Pretty much every summer night since 1984, Bob O'Neil has operated the projector at his Vali-Hi Drive-In at Lake Elmo, the last surviving outdoor theater in the metro area. For every movie he would splice as many as eight reels of film to show on the giant screen.
Now the Vali-Hi has joined the digital projector age — but at a steep cost — during a time when many of the 368 remaining drive-in theaters in the United States could go dark forever because they can't afford the new technology.
This fall, mandatory conversions that cost $80,000 or more per screen will force the low-profit outdoor theater industry into the worst financial crisis of its storied existence.
"It's sure not something you would do other than you have to stay in business," said O'Neil, who invested $120,000 for his digital conversion and added new speakers and other audio equipment at the 800-vehicle Vali-Hi, the largest outdoor theater in Minnesota. Most small-town drive-ins just don't have enough customers, he said, to afford the investment before traditional theater film disappears.
The Vali-Hi is the lone survivor among more than three dozen drive-in theaters that operated in the metro area in the heyday of the drive-in, when kids in pajamas watched movies from the family station wagon and teenagers kissed in the twilight.
The final competitor, the Cottage View in Cottage Grove, closed for good last fall. Since the 1970s, urban sprawl and changing consumer habits have killed more than 80 theaters in the metro area.

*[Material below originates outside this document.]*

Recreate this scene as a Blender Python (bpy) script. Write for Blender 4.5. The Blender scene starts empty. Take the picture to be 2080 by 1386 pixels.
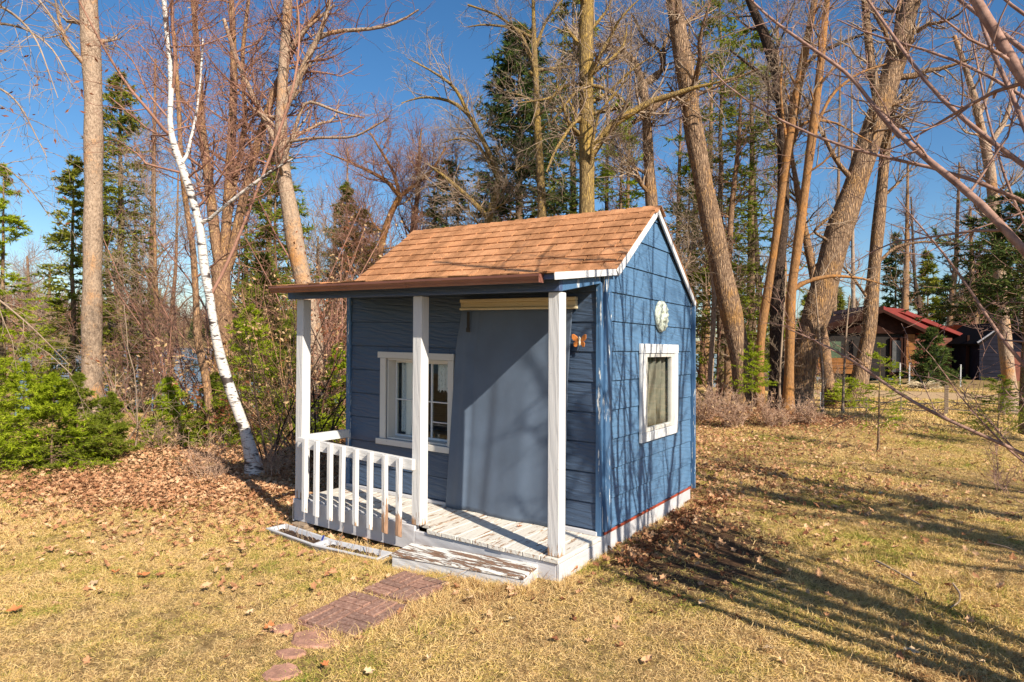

O'Neil's family owned three of them — the Flying Cloud in Eden Prairie, the 65 Hi in Blaine and the St. Croix Hilltop near Stillwater on the Wisconsin side of the St. Croix River. He grew up in the drive-in business and has watched a succession of cultural and financial trends such as video stores, indoor megatheaters and on-demand streaming disable an industry known for its nostalgia.
"Now you add the digital projection problem to the list," O'Neil said. "Nobody really knows at this point how long they're going to last. It's a new thing and it's all electronic, so in 10 years it could be obsolete or not worth fixing anymore."